Album Review Amber Arcades - European Heartbreak
3 StarsNostalgic for a dream.

Dutch-born musician Annelotte De Graaf is having some issues with Europe. That much is clear from a stand-out track from Amber Arcades’ second album ‘European Heartbreak’, the appropriately titled ‘Goodnight Europe’ which feels like a break-up song of sorts. “Europe, it’s not you, I’m starting to think it could be me, my left ideals and university degree…” she croons, over a simple, slow-patter of a guitar line.

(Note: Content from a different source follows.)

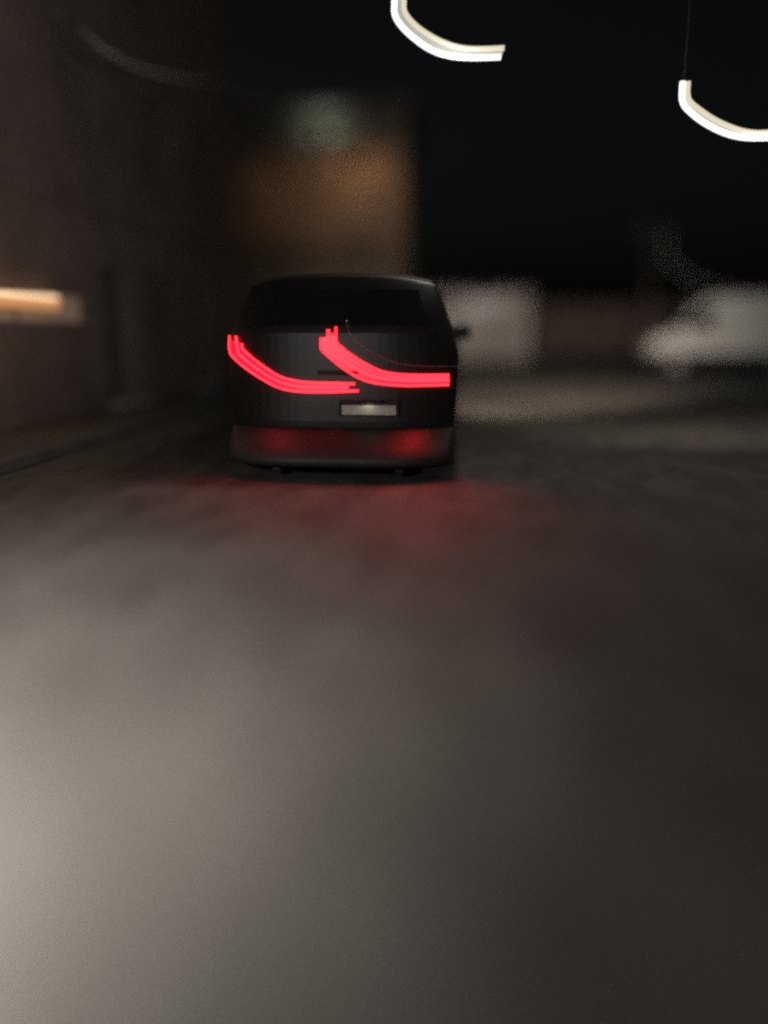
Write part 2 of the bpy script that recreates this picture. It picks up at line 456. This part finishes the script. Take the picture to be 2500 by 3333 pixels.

Elsewhere, the album sounds more like a love letter, filled with a sense of lilting romance. “If it were called American Heartbreak, you wouldn’t bat an eye. Somehow calling it European Heartbreak feels far less comfortable, almost like a statement in itself,” Annelotte explains of the record. It would be hard not to read the album as largely political in the era of Brexit, but it’s really about more than that, commenting on ideas of breakdowns of all sorts - romantic love, a sense of identity, nationality, an economic system - and the album’s selection of songs drift all over the continent in location, from Berlin to Spain to the south of France.
Full of lilting indie-pop, often swelling with trumpets, string sections and a sense of wistfulness, ‘European Heartbreak’ sounds nostalgic for a dream, the realisation of which has long since passed.